## Problem statement
Only one stretch of the data below should be repeated: the lines from the line containing "M_leafm, sag=.03, blunt=.6)" through the line containing "0), M_leafd, blunt=.5)", inclusive, exactly as they are.

## Data extract
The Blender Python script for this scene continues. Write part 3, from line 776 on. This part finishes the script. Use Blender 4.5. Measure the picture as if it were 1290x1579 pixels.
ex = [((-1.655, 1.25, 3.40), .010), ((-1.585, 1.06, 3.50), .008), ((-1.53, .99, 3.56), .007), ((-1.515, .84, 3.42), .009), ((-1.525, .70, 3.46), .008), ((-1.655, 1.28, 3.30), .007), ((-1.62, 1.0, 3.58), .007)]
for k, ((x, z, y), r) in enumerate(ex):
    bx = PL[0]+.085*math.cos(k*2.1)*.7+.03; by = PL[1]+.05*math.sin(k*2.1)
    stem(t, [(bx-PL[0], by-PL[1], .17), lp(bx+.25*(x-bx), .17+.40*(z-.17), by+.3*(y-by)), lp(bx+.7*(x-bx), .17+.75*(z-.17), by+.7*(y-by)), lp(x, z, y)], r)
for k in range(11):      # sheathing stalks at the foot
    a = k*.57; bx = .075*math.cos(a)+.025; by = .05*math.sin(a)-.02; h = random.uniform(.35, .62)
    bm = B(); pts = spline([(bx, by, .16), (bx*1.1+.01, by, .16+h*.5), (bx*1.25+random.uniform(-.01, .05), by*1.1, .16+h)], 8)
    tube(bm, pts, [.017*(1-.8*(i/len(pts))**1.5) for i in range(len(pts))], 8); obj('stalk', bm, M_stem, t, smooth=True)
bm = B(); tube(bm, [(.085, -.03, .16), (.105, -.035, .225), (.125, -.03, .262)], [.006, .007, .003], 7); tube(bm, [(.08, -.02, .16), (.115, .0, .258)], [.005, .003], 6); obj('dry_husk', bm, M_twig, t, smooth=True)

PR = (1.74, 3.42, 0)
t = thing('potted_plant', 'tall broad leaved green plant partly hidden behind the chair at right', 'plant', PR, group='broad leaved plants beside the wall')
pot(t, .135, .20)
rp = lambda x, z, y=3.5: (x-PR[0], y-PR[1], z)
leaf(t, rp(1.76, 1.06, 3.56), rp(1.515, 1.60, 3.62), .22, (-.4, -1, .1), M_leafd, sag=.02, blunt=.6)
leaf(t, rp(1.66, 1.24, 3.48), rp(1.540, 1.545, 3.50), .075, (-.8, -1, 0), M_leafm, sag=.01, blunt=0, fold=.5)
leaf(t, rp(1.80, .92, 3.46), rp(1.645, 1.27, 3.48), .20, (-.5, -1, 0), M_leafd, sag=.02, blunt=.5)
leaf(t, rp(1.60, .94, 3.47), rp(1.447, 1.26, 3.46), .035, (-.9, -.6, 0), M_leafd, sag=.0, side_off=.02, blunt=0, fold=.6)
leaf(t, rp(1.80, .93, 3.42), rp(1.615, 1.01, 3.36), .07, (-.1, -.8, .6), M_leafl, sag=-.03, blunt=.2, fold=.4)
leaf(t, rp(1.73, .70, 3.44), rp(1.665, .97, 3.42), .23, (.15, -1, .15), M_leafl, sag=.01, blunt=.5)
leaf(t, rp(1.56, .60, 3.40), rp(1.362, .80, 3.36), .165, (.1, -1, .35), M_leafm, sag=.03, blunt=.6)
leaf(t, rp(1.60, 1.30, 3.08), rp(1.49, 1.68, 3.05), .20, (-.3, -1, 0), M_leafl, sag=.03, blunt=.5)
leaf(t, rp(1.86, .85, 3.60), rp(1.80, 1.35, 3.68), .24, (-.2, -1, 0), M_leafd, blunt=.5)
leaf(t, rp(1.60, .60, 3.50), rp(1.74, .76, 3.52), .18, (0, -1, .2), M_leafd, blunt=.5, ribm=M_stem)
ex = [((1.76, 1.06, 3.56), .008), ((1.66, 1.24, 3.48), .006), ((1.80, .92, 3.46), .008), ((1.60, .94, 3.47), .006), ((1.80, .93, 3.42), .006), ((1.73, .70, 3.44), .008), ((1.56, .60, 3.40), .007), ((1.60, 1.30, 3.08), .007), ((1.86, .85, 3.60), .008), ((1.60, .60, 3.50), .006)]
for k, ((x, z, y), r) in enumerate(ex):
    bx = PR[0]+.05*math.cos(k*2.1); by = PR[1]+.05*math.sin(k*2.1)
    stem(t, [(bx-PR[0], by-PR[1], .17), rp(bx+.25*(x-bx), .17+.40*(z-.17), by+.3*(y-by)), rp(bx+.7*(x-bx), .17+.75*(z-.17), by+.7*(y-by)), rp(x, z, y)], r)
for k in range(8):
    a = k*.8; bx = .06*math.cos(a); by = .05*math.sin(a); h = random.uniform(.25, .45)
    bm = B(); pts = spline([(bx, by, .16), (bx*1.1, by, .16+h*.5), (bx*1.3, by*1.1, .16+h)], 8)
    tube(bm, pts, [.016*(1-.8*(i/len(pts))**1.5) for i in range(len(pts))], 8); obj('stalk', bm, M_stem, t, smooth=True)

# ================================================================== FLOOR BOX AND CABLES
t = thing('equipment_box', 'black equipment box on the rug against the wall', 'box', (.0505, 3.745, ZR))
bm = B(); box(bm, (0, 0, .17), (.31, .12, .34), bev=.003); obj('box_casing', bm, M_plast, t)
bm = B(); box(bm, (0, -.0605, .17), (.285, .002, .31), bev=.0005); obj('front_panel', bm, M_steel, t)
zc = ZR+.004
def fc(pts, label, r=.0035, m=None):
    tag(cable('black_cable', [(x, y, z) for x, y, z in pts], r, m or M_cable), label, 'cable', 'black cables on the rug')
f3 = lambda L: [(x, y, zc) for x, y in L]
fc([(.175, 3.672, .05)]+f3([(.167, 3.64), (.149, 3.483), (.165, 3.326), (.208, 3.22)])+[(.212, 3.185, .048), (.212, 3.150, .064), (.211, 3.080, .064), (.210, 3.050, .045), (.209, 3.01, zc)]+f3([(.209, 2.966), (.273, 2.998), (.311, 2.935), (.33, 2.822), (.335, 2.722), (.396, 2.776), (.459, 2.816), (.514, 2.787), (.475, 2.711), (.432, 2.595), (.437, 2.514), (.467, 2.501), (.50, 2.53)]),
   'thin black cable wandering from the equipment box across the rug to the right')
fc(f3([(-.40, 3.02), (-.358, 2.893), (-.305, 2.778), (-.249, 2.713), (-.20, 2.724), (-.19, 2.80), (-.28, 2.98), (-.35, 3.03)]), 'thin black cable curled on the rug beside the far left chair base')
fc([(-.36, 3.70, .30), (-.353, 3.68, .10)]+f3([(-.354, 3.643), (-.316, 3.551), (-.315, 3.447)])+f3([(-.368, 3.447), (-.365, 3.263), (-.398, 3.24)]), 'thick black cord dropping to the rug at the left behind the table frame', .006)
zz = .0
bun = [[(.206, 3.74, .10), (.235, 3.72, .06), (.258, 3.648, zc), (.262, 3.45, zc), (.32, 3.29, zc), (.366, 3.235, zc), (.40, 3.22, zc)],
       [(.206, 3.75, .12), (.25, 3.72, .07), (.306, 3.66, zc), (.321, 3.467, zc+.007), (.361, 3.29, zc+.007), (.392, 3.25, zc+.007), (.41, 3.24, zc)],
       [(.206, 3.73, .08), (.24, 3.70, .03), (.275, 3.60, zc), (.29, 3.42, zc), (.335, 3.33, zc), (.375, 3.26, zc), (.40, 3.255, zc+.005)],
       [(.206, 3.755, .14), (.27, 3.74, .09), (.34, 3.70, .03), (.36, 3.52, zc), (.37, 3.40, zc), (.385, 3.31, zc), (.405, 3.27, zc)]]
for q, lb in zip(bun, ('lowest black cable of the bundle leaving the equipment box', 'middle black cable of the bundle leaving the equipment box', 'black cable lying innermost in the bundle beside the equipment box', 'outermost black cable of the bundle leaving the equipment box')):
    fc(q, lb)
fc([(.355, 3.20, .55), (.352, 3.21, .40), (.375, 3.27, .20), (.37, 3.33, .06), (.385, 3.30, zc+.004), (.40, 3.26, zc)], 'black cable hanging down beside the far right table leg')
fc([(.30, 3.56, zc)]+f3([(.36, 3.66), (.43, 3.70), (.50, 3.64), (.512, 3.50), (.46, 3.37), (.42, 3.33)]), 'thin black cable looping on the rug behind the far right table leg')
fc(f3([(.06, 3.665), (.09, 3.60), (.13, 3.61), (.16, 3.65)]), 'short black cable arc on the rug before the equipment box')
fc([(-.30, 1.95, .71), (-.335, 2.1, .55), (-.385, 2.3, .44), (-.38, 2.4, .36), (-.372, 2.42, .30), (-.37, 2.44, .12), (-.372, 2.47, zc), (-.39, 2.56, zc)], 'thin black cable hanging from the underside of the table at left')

## Completed task
leaf(t, rp(1.56, .60, 3.40), rp(1.362, .80, 3.36), .165, (.1, -1, .35), M_leafm, sag=.03, blunt=.6)
leaf(t, rp(1.60, 1.30, 3.08), rp(1.49, 1.68, 3.05), .20, (-.3, -1, 0), M_leafl, sag=.03, blunt=.5)
leaf(t, rp(1.86, .85, 3.60), rp(1.80, 1.35, 3.68), .24, (-.2, -1, 0), M_leafd, blunt=.5)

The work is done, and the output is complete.